This MLB Season, The Designated Hitter Turns 50
This season marks 50 years since the birth of the designated hitter, a rule that has now changed the course of history for both leagues.
What is now an everyday circumstance became a revolutionary idea put into action a half-century ago.
Ron Blomberg is the answer to the trivia question. A hamstring injury suffered during spring training kept him off the field, but thanks to this new rule, not out of the lineup. On Opening Day ’73, against the Boston Red Sox, New York Yankees manager Ralph Houk inserted Blomberg as, by definition, the player to bat for the pitcher without removing the pitcher from the game.
Although it had been hypothesized in years past, eccentric Oakland A’s Charlie Finley — notorious for initiating ideas to attract more fans — gets credit for bringing the movement into rule.
On January 11 of that year, the 24 owners voted to allow American League teams to use what was initially called a “designated pinch-hitter.” The National League, like many purists, resisted. For the first time in more than a century, the majors would be played under two sets of rules.
The afternoon at Fenway Park began with Blomberg in the No. 6 spot. If not for a two-out rally to load the bases in the top of the first, Blomberg would’ve never been in the history books. Instead, he came up to face Luis Tiant as MLB’s first DH to make a plate appearance. On five pitches, Blomberg walked and drove in a run.
The progression from derided gimmick to a universal norm was naturally slow. For a sport that prides itself on tradition, the designated hitter was an affront to the integrity of the game according to those against it.
Though it began as a three-year experiment, it would be permanently adopted by the AL and later by most amateur and minor league teams. The rule initially did not apply to the World Series, regardless of site. Starting in 1976 and continuing through 1985, it was used only to Series held in even-numbered years. Beginning in 1986, the DH was implemented according to the standards of the home team.

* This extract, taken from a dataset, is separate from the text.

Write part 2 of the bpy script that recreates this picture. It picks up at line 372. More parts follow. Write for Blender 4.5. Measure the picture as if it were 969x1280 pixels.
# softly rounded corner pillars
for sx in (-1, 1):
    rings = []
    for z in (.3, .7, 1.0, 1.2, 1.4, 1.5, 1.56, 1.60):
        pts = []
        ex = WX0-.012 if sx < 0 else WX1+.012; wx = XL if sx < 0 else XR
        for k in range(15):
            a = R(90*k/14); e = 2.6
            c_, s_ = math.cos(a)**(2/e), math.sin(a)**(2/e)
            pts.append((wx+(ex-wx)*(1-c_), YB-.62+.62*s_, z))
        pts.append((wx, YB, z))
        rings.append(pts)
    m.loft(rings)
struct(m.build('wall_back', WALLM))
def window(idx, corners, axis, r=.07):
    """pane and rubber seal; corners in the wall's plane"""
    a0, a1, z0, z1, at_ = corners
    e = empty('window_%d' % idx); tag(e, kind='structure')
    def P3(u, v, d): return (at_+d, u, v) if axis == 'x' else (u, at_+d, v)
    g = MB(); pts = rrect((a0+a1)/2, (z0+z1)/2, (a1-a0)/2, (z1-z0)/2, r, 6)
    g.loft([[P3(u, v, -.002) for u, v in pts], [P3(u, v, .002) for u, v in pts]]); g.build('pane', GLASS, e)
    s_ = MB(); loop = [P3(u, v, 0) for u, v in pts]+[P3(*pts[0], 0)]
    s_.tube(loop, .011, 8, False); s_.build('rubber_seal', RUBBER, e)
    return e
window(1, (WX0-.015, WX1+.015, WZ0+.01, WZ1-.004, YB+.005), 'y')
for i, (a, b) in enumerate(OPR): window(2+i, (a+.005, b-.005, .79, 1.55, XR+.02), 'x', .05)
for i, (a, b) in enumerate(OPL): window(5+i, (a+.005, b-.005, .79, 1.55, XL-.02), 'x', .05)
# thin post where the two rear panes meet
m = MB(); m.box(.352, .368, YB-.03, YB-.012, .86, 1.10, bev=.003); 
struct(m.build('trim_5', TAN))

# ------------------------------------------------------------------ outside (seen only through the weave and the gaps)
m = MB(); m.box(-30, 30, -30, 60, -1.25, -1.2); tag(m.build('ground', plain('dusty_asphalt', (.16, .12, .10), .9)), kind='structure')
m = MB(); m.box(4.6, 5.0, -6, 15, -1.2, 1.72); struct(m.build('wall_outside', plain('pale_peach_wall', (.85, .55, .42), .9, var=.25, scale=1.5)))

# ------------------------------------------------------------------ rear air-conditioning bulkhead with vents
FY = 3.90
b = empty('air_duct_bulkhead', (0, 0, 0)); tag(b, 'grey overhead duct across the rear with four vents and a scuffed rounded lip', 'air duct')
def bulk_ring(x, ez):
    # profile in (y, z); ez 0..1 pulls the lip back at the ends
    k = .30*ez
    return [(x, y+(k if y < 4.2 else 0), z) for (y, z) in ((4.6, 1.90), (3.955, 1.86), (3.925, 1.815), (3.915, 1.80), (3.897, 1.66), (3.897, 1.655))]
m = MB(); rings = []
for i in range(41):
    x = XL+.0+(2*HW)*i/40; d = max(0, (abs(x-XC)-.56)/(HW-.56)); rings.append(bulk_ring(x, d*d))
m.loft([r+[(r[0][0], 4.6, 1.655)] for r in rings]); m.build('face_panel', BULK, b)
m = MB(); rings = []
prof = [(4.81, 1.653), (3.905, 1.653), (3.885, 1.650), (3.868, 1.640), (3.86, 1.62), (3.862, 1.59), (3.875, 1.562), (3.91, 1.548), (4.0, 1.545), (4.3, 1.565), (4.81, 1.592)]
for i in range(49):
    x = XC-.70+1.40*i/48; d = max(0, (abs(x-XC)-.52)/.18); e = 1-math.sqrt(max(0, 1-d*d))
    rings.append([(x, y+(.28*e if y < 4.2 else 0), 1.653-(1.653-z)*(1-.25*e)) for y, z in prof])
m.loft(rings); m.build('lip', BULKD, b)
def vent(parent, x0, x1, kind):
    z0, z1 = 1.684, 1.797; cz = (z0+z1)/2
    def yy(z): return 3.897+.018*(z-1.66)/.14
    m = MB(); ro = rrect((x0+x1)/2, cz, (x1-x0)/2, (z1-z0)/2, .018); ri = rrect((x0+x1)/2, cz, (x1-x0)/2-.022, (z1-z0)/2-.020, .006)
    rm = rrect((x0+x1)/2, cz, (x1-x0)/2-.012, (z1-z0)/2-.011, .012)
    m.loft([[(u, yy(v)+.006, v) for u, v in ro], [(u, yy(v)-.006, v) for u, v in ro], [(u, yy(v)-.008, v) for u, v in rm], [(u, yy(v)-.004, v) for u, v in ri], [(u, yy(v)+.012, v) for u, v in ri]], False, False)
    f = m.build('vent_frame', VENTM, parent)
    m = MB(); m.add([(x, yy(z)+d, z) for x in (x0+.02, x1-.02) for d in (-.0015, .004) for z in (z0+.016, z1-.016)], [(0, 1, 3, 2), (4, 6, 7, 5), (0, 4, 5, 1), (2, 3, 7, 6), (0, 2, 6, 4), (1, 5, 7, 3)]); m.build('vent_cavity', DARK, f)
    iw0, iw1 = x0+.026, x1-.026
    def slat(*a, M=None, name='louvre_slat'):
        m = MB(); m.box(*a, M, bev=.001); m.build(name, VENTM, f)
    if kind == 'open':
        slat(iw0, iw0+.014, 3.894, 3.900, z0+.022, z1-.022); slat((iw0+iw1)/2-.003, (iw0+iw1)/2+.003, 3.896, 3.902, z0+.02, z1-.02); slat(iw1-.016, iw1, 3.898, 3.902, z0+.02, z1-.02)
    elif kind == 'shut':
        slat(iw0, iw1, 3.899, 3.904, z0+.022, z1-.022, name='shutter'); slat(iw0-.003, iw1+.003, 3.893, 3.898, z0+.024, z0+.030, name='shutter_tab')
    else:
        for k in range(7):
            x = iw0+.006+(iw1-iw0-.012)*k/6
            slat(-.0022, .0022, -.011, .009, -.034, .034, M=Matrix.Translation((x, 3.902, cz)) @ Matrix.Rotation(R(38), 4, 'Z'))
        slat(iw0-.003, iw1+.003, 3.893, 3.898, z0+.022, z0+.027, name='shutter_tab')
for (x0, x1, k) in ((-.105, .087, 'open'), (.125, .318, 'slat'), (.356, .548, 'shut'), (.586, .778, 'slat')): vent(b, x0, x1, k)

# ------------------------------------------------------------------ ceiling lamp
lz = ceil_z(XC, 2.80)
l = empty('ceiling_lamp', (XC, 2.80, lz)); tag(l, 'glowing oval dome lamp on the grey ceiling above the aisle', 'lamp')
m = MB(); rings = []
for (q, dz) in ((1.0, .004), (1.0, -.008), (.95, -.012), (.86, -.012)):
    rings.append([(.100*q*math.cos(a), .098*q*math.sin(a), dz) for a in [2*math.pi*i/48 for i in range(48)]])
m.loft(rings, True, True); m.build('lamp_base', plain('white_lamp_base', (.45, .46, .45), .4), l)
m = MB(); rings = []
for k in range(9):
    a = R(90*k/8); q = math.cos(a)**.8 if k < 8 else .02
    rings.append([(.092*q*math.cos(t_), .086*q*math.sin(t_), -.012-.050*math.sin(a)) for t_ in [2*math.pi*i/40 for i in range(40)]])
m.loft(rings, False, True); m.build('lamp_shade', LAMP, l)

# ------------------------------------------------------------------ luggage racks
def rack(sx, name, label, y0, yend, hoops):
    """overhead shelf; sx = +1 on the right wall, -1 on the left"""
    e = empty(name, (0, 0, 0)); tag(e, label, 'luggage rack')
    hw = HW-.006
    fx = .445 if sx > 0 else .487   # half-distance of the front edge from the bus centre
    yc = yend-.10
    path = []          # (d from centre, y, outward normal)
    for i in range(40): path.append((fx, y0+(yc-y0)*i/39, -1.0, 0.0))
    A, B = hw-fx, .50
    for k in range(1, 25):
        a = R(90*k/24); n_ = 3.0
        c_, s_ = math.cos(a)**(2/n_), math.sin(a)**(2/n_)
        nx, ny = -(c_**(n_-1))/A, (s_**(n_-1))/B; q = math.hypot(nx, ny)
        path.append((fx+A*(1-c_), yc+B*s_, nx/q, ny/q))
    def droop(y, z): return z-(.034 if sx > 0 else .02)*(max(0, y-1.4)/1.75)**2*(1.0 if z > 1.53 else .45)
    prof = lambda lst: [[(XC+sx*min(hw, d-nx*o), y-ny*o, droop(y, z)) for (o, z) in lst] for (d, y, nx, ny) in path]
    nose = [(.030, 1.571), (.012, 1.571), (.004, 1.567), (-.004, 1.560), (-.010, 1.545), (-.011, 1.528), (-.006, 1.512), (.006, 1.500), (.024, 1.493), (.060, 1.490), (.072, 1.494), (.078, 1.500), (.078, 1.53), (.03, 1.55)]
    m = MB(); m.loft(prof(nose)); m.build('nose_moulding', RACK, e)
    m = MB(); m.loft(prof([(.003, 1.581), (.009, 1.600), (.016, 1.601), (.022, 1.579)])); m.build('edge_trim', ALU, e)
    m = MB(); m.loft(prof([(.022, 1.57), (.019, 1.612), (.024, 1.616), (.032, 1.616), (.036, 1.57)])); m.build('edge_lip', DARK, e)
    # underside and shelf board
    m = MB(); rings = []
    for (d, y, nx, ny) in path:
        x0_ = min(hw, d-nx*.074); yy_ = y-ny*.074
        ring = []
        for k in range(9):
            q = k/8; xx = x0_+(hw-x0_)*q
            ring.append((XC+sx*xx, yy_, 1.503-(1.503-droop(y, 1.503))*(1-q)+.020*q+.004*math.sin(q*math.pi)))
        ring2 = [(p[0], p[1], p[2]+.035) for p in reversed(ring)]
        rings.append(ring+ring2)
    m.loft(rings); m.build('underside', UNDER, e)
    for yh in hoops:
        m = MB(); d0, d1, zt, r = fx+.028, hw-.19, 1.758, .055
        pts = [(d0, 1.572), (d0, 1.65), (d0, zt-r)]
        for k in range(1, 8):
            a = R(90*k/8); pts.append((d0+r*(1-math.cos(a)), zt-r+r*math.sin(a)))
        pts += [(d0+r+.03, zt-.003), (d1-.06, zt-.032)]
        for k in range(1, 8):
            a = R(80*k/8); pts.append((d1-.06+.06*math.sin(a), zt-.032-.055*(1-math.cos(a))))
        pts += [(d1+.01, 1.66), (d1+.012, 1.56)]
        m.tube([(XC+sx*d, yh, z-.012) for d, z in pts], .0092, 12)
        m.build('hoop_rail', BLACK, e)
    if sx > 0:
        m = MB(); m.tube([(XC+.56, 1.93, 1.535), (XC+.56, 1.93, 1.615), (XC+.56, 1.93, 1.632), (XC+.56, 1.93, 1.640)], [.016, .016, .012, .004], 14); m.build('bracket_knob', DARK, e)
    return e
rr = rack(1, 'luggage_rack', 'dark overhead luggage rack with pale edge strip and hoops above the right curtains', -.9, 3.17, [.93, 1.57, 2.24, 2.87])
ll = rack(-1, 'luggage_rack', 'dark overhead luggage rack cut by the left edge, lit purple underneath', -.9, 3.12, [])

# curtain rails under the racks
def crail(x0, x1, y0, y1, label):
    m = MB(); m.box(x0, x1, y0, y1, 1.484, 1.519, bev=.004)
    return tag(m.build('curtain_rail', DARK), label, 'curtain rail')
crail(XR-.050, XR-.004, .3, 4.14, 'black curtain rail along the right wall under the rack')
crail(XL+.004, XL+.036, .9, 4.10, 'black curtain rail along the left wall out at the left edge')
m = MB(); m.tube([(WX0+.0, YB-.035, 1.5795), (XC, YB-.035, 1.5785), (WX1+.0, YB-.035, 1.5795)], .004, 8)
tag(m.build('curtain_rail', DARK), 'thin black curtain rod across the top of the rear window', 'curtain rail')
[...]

The lines between the leagues began to blur even more in the 1990s with interleague play and even more so as the Milwaukee Brewers and later the Houston Astros switched leagues — giving 15 teams to each league and ensuring there was at least one AL vs. NL game throughout the regular season schedule.
As players changed teams regularly, the resistance among baseball personnel lessoned as league loyalty became a thing of the past. While the perception was that managing NL lineups with pitchers and pinch-hitters required more intuition, AL skippers were faced with their own maneuverability challenges.
They could platoon the DH role among part-time players instead of employing a full-time designated hitter against all pitchers. It also gave managers an opportunity to give a healthy everyday player a partial day off, or to give an injured player the opportunity to bat without exposing him to re-injury while playing in the field.
The pure DH, though, soon became a reality. Hall of Famers like Edgar Martinez and David Ortiz are forever thankful their careers are judged only by their performance at the plate.
It’s hard to imagine the universal designated hitter will be universally loved anytime soon, even as more people are accepting of the change. There will be detractors, those who still pine for the double switch days of the past, but there’s no turning back.